I know it has been entirely too long since I posted something on this blog. I get that. This is the part of my blog where I apologize for my absence. It's not as though I haven't thought of this blog. I love this blog. I felt bad for not posting, but not bad enough to post anything. But I still felt guilty about not posting. So here goes my futile attempt at winning you back with a new post. This post is like the second to last scene in any John Cusack movie. You know the scene where he gives a huge speech to the woman that he just realized he loved. Even though she's in the process of getting married, but he promises that he will change her for. So she takes him back, because for once he's sincere. Here's my attempt at change.

So I've been doing stand-up for four years now. Well it was four years on December 15. I didn't celebrate my four year anniversary of comedy by doing anything extravagant. I just did stand up that night and went home. I used to make lists each year and try to establish goals for myself. But I never really actively set out to meet those goals, but somehow I managed to meet the majority of them. I'm not trying to brag, or sound cocky. Because when you honestly think about it I didn't set outrageous goals for myself. If one of my goals was "I'm gonna do stand-up in the penguin exhibit at the aquarium." And I met that goal. Then I have every reason to be cocky. But I set low goals that were going to be met, by just doing stand-up.
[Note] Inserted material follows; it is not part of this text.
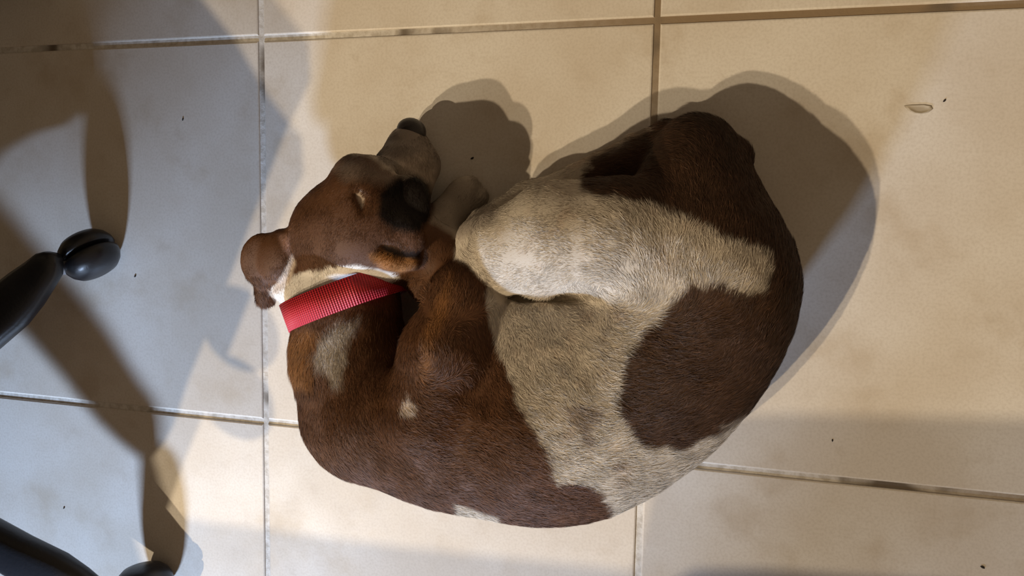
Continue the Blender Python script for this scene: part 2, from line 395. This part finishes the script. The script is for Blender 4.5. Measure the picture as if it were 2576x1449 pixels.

Do you know how awful it would I didn't meet the goal "perform more". That would be terrible. If I just took a year off of comedy, and didn't meet one of the easiest goals that anyone in this art could do. I hope that one of my goals wasn't to blog more because I really dropped the ball on that one. My only goal is to work harder. I'm gonna write more and perform more. Because that is all I can do. I already work hard at this, but I need to keep pushing myself.

I plan on moving to Los Angeles in the coming weeks. I'm not just moving there for stand-up, but I really need a change of pace. To be honest I'm just moving there because I am a huge Suge Knight fan, and I'm trying to get signed to Death Row Records. If I know one thing in this world it's that I'm not gonna get signed to Death Row while I'm in D.C. Also I've always wanted to live in L.A since I was a child. The move to L.A. might be the only plausable childhood dream that I can fulfill. My other dreams were to be a Dinosaur and be a tapdancer. If there was a way to be a tap-dancing dinosaur, living under the Hollywood sign I wouldn't have gone to school! I'd be eating bronto burgers while tap-dancing in front of the Viper Room.

Also I have deleted all my old posts. I'm completely revamping this blog while I am also working on my website. Sorry if there were posts that you enjoyed reading, and laughing at for its poor grammar(Though this post's grammar is probably equally as bad).